How CIOs Can Make Mergers, Acquisitions and Divestitures Work for Them

Tips for effectively managing IT in a MAD world, from staff support and business expectations to juggling priorities.

By Ali Bandukwalla, Pavel Krumkachev, Shalva Nolen and Rajat Sharma
Fri, June 06, 2008

CIO

The Problem: Managing Uncertainties and Expectations

The complexities of mergers, acquisitions and divestitures (MAD) can be chaotic for IT organizations. Knowing that IT's performance can impact the results of a deal, today's CIOs prioritize IT integrations or divestitures. Even the most seasoned IT executives worry about an integration's budgetary impact and recognize the advantages of quick completion. Common questions include:

MAD IT projects can sometimes adversely impact a deal because of the following:

  • Misalignment between IT and business strategy.
  • Lack of organization-readiness efforts prior to an M&A deal.
  • The complex nature of integrations and divestitures.

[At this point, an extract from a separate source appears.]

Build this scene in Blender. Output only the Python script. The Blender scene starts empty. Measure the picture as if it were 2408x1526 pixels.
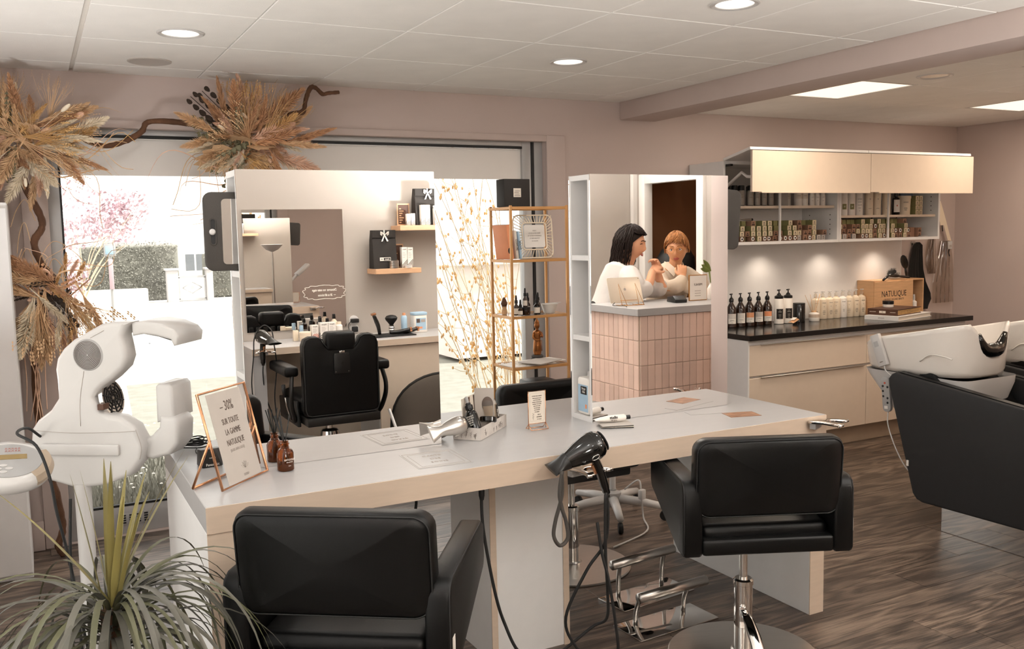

Beyond the obvious subject of synergies, it's important to identify how CIOs can use MAD activities as a platform to demonstrate IT's business value. Based on interviews with several IT executives, we examined critical decisions and common causes of failed MAD IT projects. The interviews helped us better understand the challenges of integrating or divesting various IT functions. The real-life lessons learned can benefit other CIOs preparing agile IT organizations and their companies for future deals.

Scenario: A Highly Customized Merger of Equals

To accelerate growth, establish greater market penetration and improve the customer experience, two companies merged. The IT team began planning for the integration, which included the activities necessary to support both "day one" integration—operations on the day the merger was legally completed—and the eventual goal of integrating all people, processes and technology, namely:

  • Readying infrastructure, such as e-mail, domain, and active directory, and integrating HR, payroll, and benefits policies and systems;
  • Upgrading the acquirer's existing ERP suite to enable a common ERP platform;
  • Merging all systems, processes, policies and procedures across organizations.

Challenges: Experience—and Time—Are at a Premium
In addition to the typical implementation challenges described above, this project faced the following issues:

  • Lack of integration experience. Most IT employees had production support experience; none had performed an integration of this size.
  • Lack of experience in infrastructure and application consolidation. One organization lost several key employees after the merger. Complicating matters, geographical separation of the two organizations meant that application and infrastructure knowledge resided in two locations, making collaboration and information exchange difficult.
  • Limited system access prior to day one. Legal and compliance issues prevented direct access to one of the company's IT systems, so information exchange prior to the deal closing had to be conducted in an isolated, "clean room" environment.
  • Poor data quality. Business-critical contract manufacturing required uninterrupted service and complex customized applications for procurement processes. One company's system data had quality issues due to back-end updates, poor governance processes and unpurged, obsolete data.
  • Aggressive implementation time line. If the team missed any deadlines, the integration go-live window would be delayed by at least three months to allow for the quarter- and year-end financial closing process. Consequently, even a small delay in system integration could jeopardize projected merger synergies.

Resolution: Keep It Quick and Simple
The team relied on experience, patience and rigor to overcome these challenges and consolidate and integrate the two organizations' IT systems within just eight months. The team used an ERP application to support the combined employee force with day-one, HR-related services. Integrated order management, finance and support functions soon followed to provide uninterrupted customer service and support. Although productivity and revenue metrics weren't possible, the team recorded the following achievements:

  • ERP instances were consolidated 90 days after the transaction closing.
  • Integration synergies met and exceeded estimates.
  • The team rationalized its IT applications portfolio.
  • The integration supported business synergies and end-state plans.
  • The restructured IT organization successfully supported the newly merged company.

Several critical factors led to the successful IT integration:

  • Limiting the integration's complexity by adhering to an "adopt and go" philosophy;
  • Involving the IT organization early;
  • Clearly communicating expectations for quick integration;
  • Proactively retaining and involving key IT leadership resources from each organization;
  • Using a loosely coupled, modular integration architecture to limit dependencies, expedite application and data consolidation, and provide flexibility and scalability for future M&A initiatives.